Responding to Consumers With Ongoing Product Development

Successful companies don’t release products and then move on to new products. They stay involved with their current products, continually modifying and improving them. Apple has been particularly adept at this strategy, with frequent updates of existing software, backed by extensive, clear information releases about the updates. This keeps customers involved. Apple has one of the highest loyalty and customer satisfaction ranking among all major brands.
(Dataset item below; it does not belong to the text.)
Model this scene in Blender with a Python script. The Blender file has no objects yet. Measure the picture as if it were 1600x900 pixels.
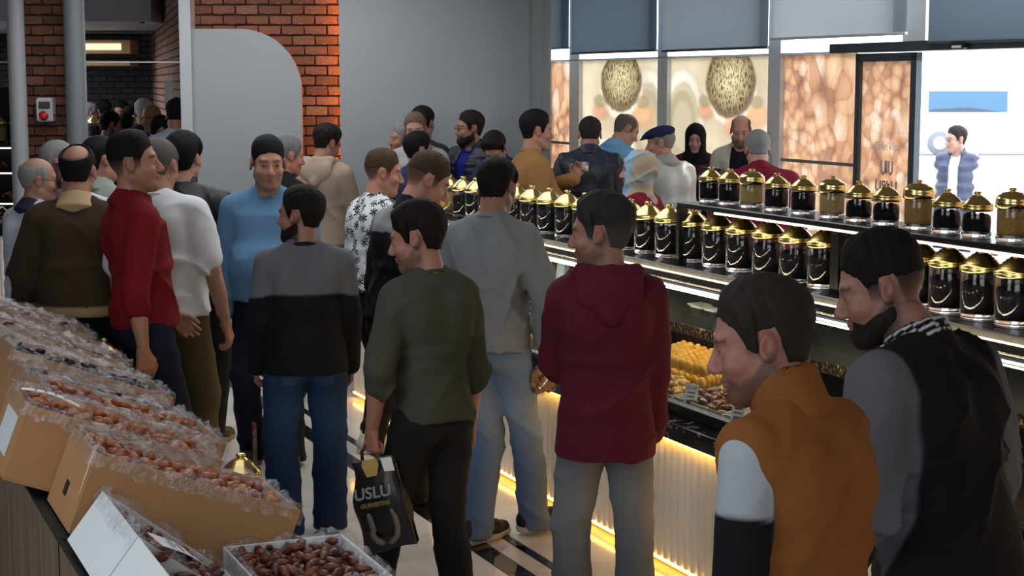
import bpy, math, random
import numpy as np
from mathutils import Matrix, Vector
random.seed(5); np.random.seed(5)
SC = bpy.context.scene
COL = SC.collection

# ------------------------------------------------------------------ camera
FPX, CAMH = 2600.0, 2.14
PITCH = math.atan(320.0 / FPX)
cam_d = bpy.data.cameras.new('camera'); cam_d.sensor_width = 36.0; cam_d.lens = FPX / 1600 * 36
cam_d.clip_start = .05; cam_d.clip_end = 300
cam = bpy.data.objects.new('camera', cam_d); COL.objects.link(cam)
cam.location = (0, 0, CAMH); cam.rotation_euler = (math.pi / 2 - PITCH, 0, 0)
SC.camera = cam
# ------------------------------------------------------------------ world, sun, big lights, exposure
SC.view_settings.view_transform = 'Standard'; SC.view_settings.look = 'None'
SC.view_settings.exposure = 0.0; SC.view_settings.gamma = 1.0; SC.view_settings.use_curve_mapping = False
wd = bpy.data.worlds.new('sky'); SC.world = wd; wd.use_nodes = True
bg = wd.node_tree.nodes['Background']; bg.inputs[0].default_value = (.86, .93, 1.0, 1); bg.inputs[1].default_value = 4.6
sun_d = bpy.data.lights.new('sun', 'SUN'); sun_d.energy = 2.6; sun_d.angle = .02; sun_d.color = (1, .95, .86)
sun = bpy.data.objects.new('sun', sun_d); COL.objects.link(sun)
TH = math.radians(23.5)                       # the counters run along u, customers face along v
U = np.array([-math.sin(TH), math.cos(TH)]); V = np.array([math.cos(TH), math.sin(TH)])
_sd = Vector((-V[0] * .72 - U[0] * .25, -V[1] * .72 - U[1] * .25, -.52)); sun.rotation_euler = _sd.to_track_quat('-Z', 'Y').to_euler()
def arealight(loc, sx, sy, power, col=(.97, .98, 1.0), rot=(0, 0, 0)):  # area light added for brightness
    d = bpy.data.lights.new('fill_light', 'AREA'); d.shape = 'RECTANGLE'; d.size = sx; d.size_y = sy
    d.energy = power; d.color = col
    o = bpy.data.objects.new('fill_light', d); COL.objects.link(o); o.location = loc; o.rotation_euler = rot
    return o
arealight((-1.0, 9.5, 3.22), 3.0, 3.0, 70)  # added overhead fill, unseen above the frame
arealight((-1.2, 4.5, 3.22), 2.5, 3.0, 24)
_left_fill = arealight((-3.7, 1.8, 2.5), 2.2, 1.6, 62, (.86, .94, 1.0)); _left_fill.rotation_euler = (Vector((-.9, 4.4, 1.0)) - Vector((-3.7, 1.8, 2.5))).to_track_quat('-Z', 'Y').to_euler()   # added fill standing in for daylight from the left; no window is built
_back_fill = arealight((.4, -2.6, 2.5), 4.0, 1.4, 105, (.92, .96, 1.0)); _back_fill.rotation_euler = (Vector((.2, 6, 1.0)) - Vector((.4, -2.6, 2.5))).to_track_quat('-Z', 'Y').to_euler()   # added broad fill for people's backs, unseen behind the camera
arealight((-2.2, 12.6, 3.22), 2.5, 1.2, 40)
arealight((3.2, 10.5, 3.22), 1.5, 2.5, 30)
arealight((-6.9, 19.5, 2.75), 2.2, 4.5, 150, (.85, .9, 1))  # added fill for the far room, kept out of view behind the pier
try:
    SC.cycles.max_bounces = 8; SC.cycles.transparent_max_bounces = 24; SC.cycles.diffuse_bounces = 4
    SC.cycles.caustics_reflective = False; SC.cycles.caustics_refractive = False
    SC.cycles.sample_clamp_indirect = 4
except Exception: pass

# ------------------------------------------------------------------ helpers
def A(a, c, z=0.0): return np.array([a * U[0] + c * V[0], a * U[1] + c * V[1], z])
_cp, _sp = math.cos(PITCH), math.sin(PITCH)
def ray(x, y):
    p = (x - 800) / FPX; q = (450 - y) / FPX
    return np.array([p, _cp + q * _sp, -_sp + q * _cp])
def atY(x, y, Y): d = ray(x, y); return np.array([0, 0, CAMH]) + d * (Y / d[1])
def atZ(x, y, z): d = ray(x, y); return np.array([0, 0, CAMH]) + d * ((z - CAMH) / d[2])
def atC(x, y, c):
    d = ray(x, y); t = c / (d[0] * V[0] + d[1] * V[1]); P = np.array([0, 0, CAMH]) + d * t
    return float(P[0] * U[0] + P[1] * U[1]), float(P[2])          # (a, z)
def S(r, g, b):
    f = lambda x: (x / 12.92 if x <= .04045 else ((x + .055) / 1.055) ** 2.4)
    return np.array([f(r / 255), f(g / 255), f(b / 255)])
def rgba(c): return (float(c[0]), float(c[1]), float(c[2]), 1.0)

def tag(o, label=None, cat=None, group=None, kind=None):
    if label: o['label'] = label
    if cat: o['category'] = cat
    if group: o['group'] = group
    if kind: o['kind'] = kind
    return o
def link(o, parent=None):
    COL.objects.link(o)
    if parent is not None: o.parent = parent
    return o
def empty(name, loc=(0, 0, 0), rz=0.0):
    o = bpy.data.objects.new(name, None); o.empty_display_size = .1
    o.location = [float(x) for x in loc]; o.rotation_euler = (0, 0, rz); return link(o)
def copyobj(o, parent=None, **kw):
    n = o.copy(); COL.objects.link(n)
    if parent is not None: n.parent = parent
    return n
def copytree(o, parent=None):
    n = copyobj(o, parent)
    for ch in list(o.children): copytree(ch, n)
    return n

def mesh_np(name, v, faces, cols=None, smooth=True, mats=None, fm=None):
    """faces: (n,4) or (n,3) int array"""
    me = bpy.data.meshes.new(name)
    v = np.asarray(v, np.float32); f = np.asarray(faces, np.int32)
    k = f.shape[1]
    me.vertices.add(len(v)); me.vertices.foreach_set('co', v.ravel())
    me.loops.add(f.size); me.loops.foreach_set('vertex_index', f.ravel())
    me.polygons.add(len(f)); me.polygons.foreach_set('loop_start', np.arange(0, f.size, k, dtype=np.int32))
    me.update(calc_edges=True)
    if smooth: me.polygons.foreach_set('use_smooth', np.ones(len(f), bool))
    if cols is not None:
        ca = me.color_attributes.new('Col', 'FLOAT_COLOR', 'POINT')
        c4 = np.ones((len(v), 4), np.float32); c4[:, :3] = cols; ca.data.foreach_set('color', c4.ravel())
    for m in (mats or []): me.materials.append(m)
    if fm is not None: me.polygons.foreach_set('material_index', np.asarray(fm, np.int32))
    me.update()
    return me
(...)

Finding the Shortest Path Between the Consumer and the Brand

As social media has evolved and has become an important part of the consumer experience, successful companies have demonstrated a continuous involvement in social media, participating with timely campaigns aimed at their audiences. Oreo, for instance, rated highly by AdWeek for social media use, has campaigns that tie into major social events, such as their Vine video series, which featured Oreo cookies starring in classic horror films.

Creating Campaigns That Respond Quickly to Consumer Preferences

Companies that respond quickly to consumer preferences raise consumer awareness and increase brand satisfaction and loyalty. Netflix, for example, uses other media, such as The New York Times, to spread and increase consumer awareness with lists of upcoming films and series.